I’m unclear on who exactly your target niche is, which means I have a feeling you are unclear as well. You said “coaching business in Singapore,” but then you’re talking about China, and then you say “English speakers in the Chinese market.” You’re all over the place. You really need to niche and narrow this down.

For example, “English-speaking Chinese people living in Singapore and who work in the banking sector.” Now that’s a niche, and now we have something to work with. Or “Chinese fitness trainers living in China who only speak Mandarin.” You get the point.

Also remember that, for example, people in HK, Guangxi, and Guangdong don’t speak Mandarin. They speak Cantonese (simple vs. traditional characters, very different colloquial expressions, etc.). Again, the need for specificity.

Once you have that narrowed down, that tells you where your website should be. If it’s selling to people in Singapore, it should be hosted in Singapore and probably should be in English. If you’re targeting people in Northern China, it should be hosted in China and ideally should be in Mandarin. If the region is Southern China or HK, it should be (probably) in Hong Kong and should be in Cantonese. You deal with China’s firewall as best you can regardless of where the website is.

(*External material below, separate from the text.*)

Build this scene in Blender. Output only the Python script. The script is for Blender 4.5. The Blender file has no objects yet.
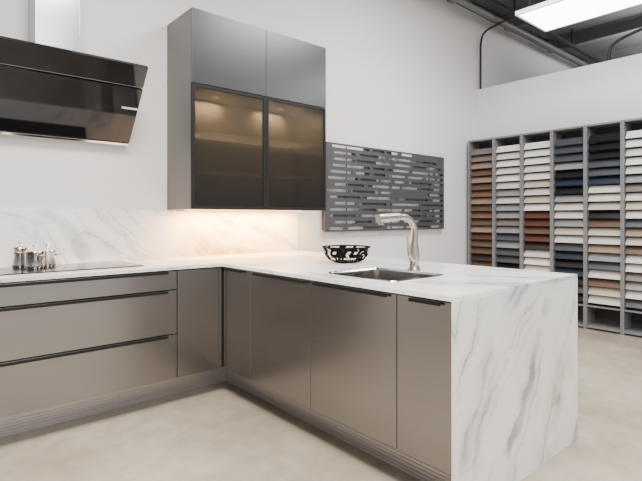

If your niche is English speakers, then this is going to be a lot easier. If it’s non-English speakers, then yes, you’re going to have to work with some translators and have the sites in Mandarin/Cantonese, or at least have Mandarin/Cantonese versions in addition to English versions.

A good way to do this is to use software to translate the site material and then hire a human translator to “clean up” the results of the software. The good news is that soon AI will be able to give you near-perfect translations without having to hire anyone (but not yet).

FYI, on my to-do list is to write a completely different version of my Alpha Male book for a Chinese non-English-speaking market, and I promise you the entire thing, with all of its websites, will be in Mandarin.